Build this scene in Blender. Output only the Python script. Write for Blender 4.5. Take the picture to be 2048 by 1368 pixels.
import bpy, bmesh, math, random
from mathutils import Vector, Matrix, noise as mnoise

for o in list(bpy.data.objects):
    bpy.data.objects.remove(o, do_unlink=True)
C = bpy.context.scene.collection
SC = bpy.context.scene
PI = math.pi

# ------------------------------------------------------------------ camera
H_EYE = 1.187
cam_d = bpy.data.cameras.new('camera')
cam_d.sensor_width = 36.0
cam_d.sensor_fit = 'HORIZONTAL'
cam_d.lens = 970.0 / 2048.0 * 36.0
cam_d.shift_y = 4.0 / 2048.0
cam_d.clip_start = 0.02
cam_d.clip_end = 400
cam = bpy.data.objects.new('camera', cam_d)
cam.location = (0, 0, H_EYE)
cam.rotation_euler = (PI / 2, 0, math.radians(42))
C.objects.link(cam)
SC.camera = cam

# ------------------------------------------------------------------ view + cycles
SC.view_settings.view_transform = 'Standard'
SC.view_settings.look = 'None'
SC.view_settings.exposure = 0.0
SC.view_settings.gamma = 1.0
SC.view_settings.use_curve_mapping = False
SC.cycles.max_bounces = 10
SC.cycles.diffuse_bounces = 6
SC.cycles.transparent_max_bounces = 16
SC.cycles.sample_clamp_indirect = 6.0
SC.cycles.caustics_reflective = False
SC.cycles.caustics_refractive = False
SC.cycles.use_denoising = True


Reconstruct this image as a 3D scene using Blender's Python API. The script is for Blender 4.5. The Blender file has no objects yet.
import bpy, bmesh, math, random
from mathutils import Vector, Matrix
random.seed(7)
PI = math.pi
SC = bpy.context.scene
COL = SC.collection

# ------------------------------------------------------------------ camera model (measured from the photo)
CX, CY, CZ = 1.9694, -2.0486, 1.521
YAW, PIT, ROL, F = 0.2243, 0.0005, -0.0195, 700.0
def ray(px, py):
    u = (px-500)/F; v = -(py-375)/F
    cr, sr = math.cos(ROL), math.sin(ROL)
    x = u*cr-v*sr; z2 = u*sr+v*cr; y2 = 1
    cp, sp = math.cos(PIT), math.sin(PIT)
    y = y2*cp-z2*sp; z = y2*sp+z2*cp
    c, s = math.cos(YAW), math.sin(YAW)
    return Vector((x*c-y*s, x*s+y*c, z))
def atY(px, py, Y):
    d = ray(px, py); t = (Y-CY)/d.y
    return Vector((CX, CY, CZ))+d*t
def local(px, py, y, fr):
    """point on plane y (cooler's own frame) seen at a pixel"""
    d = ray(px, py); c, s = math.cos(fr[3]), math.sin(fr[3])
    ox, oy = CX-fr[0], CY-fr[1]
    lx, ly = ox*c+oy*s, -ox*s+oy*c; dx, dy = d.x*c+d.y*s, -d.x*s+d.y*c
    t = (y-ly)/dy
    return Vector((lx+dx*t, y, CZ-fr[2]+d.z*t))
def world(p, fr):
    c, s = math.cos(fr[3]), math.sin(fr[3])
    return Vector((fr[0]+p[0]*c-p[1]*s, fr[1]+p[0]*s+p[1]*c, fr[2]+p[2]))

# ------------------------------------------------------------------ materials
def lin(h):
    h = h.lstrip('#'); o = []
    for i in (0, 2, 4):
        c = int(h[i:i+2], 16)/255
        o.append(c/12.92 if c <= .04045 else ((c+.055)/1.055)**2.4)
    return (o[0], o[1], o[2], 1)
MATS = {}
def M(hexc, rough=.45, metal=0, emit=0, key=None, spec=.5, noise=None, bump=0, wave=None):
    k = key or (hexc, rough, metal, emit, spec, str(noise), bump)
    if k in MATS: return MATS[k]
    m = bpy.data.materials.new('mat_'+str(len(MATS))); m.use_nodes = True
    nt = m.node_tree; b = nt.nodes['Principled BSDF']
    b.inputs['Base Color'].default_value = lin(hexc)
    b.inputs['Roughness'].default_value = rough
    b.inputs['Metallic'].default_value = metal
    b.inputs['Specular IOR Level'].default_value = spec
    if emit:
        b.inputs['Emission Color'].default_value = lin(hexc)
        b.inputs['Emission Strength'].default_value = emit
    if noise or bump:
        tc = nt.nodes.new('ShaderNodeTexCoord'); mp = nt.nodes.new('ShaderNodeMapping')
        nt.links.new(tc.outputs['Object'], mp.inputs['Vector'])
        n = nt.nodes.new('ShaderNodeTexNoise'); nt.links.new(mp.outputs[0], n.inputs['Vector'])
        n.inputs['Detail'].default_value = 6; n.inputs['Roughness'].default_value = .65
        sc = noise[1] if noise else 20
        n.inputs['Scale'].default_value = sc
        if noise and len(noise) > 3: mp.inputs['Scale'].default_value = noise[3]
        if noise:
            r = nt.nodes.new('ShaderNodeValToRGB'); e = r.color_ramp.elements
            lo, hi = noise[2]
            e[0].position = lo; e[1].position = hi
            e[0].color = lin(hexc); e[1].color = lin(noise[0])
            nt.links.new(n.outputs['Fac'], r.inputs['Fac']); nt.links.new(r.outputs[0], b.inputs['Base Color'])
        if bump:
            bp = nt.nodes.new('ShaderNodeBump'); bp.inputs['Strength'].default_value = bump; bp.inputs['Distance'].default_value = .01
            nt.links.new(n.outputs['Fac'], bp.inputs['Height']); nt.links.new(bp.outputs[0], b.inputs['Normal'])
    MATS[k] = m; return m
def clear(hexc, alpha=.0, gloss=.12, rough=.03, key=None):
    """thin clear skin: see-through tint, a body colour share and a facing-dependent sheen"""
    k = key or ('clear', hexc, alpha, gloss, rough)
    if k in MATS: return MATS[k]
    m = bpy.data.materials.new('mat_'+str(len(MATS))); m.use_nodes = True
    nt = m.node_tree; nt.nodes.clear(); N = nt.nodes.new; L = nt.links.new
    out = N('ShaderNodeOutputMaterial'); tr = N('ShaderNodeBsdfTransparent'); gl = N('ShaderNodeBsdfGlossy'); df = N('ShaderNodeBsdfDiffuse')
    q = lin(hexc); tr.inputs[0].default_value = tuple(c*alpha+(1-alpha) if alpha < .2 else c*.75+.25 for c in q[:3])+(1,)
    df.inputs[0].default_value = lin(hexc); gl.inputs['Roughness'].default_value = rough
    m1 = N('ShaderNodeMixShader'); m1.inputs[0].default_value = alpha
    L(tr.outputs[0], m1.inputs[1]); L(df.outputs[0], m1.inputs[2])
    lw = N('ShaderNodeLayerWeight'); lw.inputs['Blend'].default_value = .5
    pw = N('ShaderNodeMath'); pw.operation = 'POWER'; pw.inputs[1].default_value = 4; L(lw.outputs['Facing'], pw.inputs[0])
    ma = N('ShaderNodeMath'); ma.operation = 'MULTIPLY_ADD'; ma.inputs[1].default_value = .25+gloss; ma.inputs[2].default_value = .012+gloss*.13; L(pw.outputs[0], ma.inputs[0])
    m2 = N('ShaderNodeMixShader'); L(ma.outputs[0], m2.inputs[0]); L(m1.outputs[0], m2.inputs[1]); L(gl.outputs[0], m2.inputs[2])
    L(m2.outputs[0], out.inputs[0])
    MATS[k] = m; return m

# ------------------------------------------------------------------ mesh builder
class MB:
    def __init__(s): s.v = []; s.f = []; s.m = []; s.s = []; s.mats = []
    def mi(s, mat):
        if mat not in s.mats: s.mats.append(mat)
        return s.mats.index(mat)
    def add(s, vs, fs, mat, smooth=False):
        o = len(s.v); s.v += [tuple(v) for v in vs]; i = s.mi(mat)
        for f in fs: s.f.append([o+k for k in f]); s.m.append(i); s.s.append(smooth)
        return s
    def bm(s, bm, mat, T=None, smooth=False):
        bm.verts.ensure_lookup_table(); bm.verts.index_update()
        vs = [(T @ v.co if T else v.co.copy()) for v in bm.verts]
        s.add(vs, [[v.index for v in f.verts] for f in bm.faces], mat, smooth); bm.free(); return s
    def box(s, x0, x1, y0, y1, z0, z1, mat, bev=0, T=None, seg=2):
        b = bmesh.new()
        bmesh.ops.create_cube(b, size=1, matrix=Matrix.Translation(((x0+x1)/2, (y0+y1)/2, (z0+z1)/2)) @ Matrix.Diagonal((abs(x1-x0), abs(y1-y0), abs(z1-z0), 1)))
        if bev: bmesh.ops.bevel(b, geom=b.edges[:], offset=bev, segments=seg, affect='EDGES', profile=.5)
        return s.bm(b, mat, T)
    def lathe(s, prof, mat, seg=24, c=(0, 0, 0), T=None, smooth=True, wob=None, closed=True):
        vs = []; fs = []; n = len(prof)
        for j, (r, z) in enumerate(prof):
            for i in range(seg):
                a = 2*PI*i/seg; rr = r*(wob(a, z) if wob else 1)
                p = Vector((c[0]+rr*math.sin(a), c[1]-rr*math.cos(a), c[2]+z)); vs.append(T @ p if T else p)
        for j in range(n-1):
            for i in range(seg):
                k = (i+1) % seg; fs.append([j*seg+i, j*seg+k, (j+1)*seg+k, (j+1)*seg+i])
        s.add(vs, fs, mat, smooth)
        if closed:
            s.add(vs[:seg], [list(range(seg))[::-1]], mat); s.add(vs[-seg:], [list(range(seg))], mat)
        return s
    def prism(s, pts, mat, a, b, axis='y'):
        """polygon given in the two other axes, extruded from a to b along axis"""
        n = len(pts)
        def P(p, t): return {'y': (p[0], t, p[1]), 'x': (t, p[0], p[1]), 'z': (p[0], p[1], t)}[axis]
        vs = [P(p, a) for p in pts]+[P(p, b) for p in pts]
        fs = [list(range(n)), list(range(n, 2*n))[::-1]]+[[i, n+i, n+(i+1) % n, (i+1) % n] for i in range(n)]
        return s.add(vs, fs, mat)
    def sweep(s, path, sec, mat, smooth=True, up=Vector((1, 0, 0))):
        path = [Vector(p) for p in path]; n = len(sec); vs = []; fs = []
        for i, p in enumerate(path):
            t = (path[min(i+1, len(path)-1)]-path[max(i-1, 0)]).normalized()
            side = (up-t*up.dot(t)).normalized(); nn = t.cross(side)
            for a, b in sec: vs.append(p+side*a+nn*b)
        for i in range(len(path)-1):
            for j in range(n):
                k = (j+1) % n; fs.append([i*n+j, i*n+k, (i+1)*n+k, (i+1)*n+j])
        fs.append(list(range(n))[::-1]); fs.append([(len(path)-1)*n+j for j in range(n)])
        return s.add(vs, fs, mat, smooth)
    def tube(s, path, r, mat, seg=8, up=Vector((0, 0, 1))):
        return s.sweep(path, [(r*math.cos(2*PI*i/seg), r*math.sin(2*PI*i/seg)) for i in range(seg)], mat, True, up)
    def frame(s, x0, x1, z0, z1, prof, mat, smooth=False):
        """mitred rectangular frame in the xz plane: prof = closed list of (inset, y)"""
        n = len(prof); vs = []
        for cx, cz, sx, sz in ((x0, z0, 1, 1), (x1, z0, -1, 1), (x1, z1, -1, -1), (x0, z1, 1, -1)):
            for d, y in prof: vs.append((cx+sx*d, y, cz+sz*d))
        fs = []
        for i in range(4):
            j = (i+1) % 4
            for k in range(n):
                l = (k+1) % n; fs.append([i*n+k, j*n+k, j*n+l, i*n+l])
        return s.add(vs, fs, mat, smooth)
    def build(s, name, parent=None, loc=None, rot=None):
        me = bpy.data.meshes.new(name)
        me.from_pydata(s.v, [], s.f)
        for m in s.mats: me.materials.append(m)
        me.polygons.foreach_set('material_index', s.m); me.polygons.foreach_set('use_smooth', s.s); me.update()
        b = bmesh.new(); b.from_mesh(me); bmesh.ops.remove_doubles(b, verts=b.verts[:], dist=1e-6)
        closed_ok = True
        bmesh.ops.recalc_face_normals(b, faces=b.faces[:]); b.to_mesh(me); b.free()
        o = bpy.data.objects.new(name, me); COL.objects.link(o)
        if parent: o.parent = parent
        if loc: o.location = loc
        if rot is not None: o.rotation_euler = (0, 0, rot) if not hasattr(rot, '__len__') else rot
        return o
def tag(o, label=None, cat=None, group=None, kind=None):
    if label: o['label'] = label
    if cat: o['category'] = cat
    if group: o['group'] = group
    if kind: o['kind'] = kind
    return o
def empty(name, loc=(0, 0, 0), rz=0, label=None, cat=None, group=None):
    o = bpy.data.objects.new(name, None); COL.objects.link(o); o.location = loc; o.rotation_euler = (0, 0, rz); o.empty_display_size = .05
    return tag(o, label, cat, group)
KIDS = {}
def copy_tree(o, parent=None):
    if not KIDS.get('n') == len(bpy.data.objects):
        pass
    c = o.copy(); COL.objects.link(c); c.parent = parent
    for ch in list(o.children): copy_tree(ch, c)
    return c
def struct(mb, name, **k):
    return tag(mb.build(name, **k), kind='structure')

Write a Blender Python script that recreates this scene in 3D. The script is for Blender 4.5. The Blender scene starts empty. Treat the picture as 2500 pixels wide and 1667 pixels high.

☆ ☆ ☆ ☆ ☆ ☆ ☆

*Exercise objective*. Print exactly, and only, the lines beginning at the top of the listing and ending at the line with "SC.camera = cam".

*Task response*.
Build this scene in Blender. Output only the Python script. Write for Blender 4.5. Take the picture to be 2048 by 1368 pixels.
import bpy, bmesh, math, random
from mathutils import Vector, Matrix, noise as mnoise

for o in list(bpy.data.objects):
    bpy.data.objects.remove(o, do_unlink=True)
C = bpy.context.scene.collection
SC = bpy.context.scene
PI = math.pi

# ------------------------------------------------------------------ camera
H_EYE = 1.187
cam_d = bpy.data.cameras.new('camera')
cam_d.sensor_width = 36.0
cam_d.sensor_fit = 'HORIZONTAL'
cam_d.lens = 970.0 / 2048.0 * 36.0
cam_d.shift_y = 4.0 / 2048.0
cam_d.clip_start = 0.02
cam_d.clip_end = 400
cam = bpy.data.objects.new('camera', cam_d)
cam.location = (0, 0, H_EYE)
cam.rotation_euler = (PI / 2, 0, math.radians(42))
C.objects.link(cam)
SC.camera = cam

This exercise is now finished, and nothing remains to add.